— TASK TO CARRY OUT —
Please transcribe the listing below in full and word for word, without its pictures.

— DATA SHOWN —
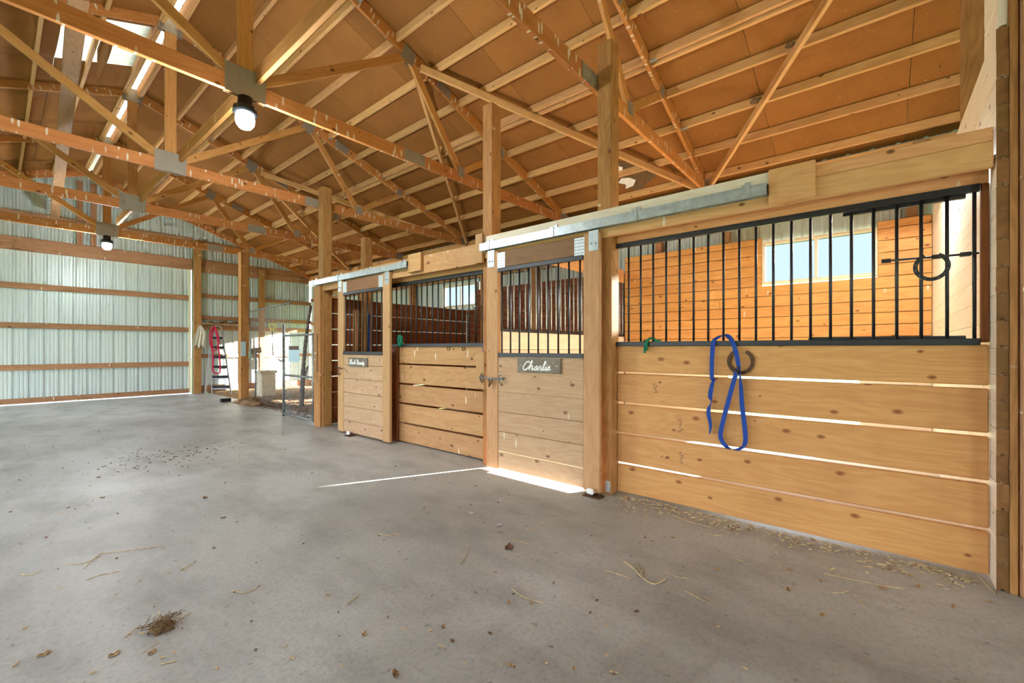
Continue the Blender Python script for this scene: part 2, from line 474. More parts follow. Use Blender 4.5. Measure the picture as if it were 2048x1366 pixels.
floor = mesh_obj('floor', [(XL - .4, -6, 0), (3.72, -6, 0), (3.72, YE + .3, 0), (XL - .4, YE + .3, 0),
                           (XL - .4, -6, -.12), (3.72, -6, -.12), (3.72, YE + .3, -.12), (XL - .4, YE + .3, -.12)],
                 [[0, 1, 2, 3], [4, 5, 1, 0], [5, 6, 2, 1], [6, 7, 3, 2], [7, 4, 0, 3]], 'concrete'); tag(floor, 'worn grey concrete aisle floor of the barn', None, None, 'structure')
def slab(name, mat, x0, x1, y0, y1, z, label):
    o = mesh_obj(name, [(x0, y0, z), (x1, y0, z), (x1, y1, z), (x0, y1, z)], [[0, 1, 2, 3]], mat); return tag(o, label, None, None, 'structure')
slab('floor_stall', 'bedding', 3.72, XB + .1, -6, 6.72, -.005, 'pale bedding floor inside the stalls')
# dirt floor with gentle relief beyond the stalls
nx, ny = 24, 60; vs = []; fs = []
for i in range(nx + 1):
    for j in range(ny + 1):
        x = 3.72 + (XB + .1 - 3.72) * i / nx; y = 6.72 + (YE - 6.72) * j / ny
        vs.append((x, y, -.005 + (.035 * abs(math.sin(x * 5.1 + y * 1.7) * math.cos(y * 3.3 - x)) + R.random() * .012 if 0 < i else 0)))
for i in range(nx):
    for j in range(ny):
        a = i * (ny + 1) + j; fs.append([a, a + ny + 1, a + ny + 2, a + 1])
tag(mesh_obj('floor_dirt', vs, fs, 'dirt', smooth=True), 'uneven sunlit dirt floor beyond the stalls', None, None, 'structure')
gx = []
tag(mesh_obj('ground_outside', [(-70, -70, -.13), (70, -70, -.13), (70, 70, -.13), (-70, 70, -.13)], [[0, 1, 2, 3]], 'grass'), 'grass around the barn', None, None, 'structure')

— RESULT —
Continue the Blender Python script for this scene: part 2, from line 474. More parts follow. Use Blender 4.5. Measure the picture as if it were 2048x1366 pixels.
floor = mesh_obj('floor', [(XL - .4, -6, 0), (3.72, -6, 0), (3.72, YE + .3, 0), (XL - .4, YE + .3, 0),
                           (XL - .4, -6, -.12), (3.72, -6, -.12), (3.72, YE + .3, -.12), (XL - .4, YE + .3, -.12)],
                 [[0, 1, 2, 3], [4, 5, 1, 0], [5, 6, 2, 1], [6, 7, 3, 2], [7, 4, 0, 3]], 'concrete'); tag(floor, 'worn grey concrete aisle floor of the barn', None, None, 'structure')
def slab(name, mat, x0, x1, y0, y1, z, label):
    o = mesh_obj(name, [(x0, y0, z), (x1, y0, z), (x1, y1, z), (x0, y1, z)], [[0, 1, 2, 3]], mat); return tag(o, label, None, None, 'structure')
slab('floor_stall', 'bedding', 3.72, XB + .1, -6, 6.72, -.005, 'pale bedding floor inside the stalls')
# dirt floor with gentle relief beyond the stalls
nx, ny = 24, 60; vs = []; fs = []
for i in range(nx + 1):
    for j in range(ny + 1):
        x = 3.72 + (XB + .1 - 3.72) * i / nx; y = 6.72 + (YE - 6.72) * j / ny
        vs.append((x, y, -.005 + (.035 * abs(math.sin(x * 5.1 + y * 1.7) * math.cos(y * 3.3 - x)) + R.random() * .012 if 0 < i else 0)))
for i in range(nx):
    for j in range(ny):
        a = i * (ny + 1) + j; fs.append([a, a + ny + 1, a + ny + 2, a + 1])
tag(mesh_obj('floor_dirt', vs, fs, 'dirt', smooth=True), 'uneven sunlit dirt floor beyond the stalls', None, None, 'structure')
gx = []
tag(mesh_obj('ground_outside', [(-70, -70, -.13), (70, -70, -.13), (70, 70, -.13), (-70, 70, -.13)], [[0, 1, 2, 3]], 'grass'), 'grass around the barn', None, None, 'structure')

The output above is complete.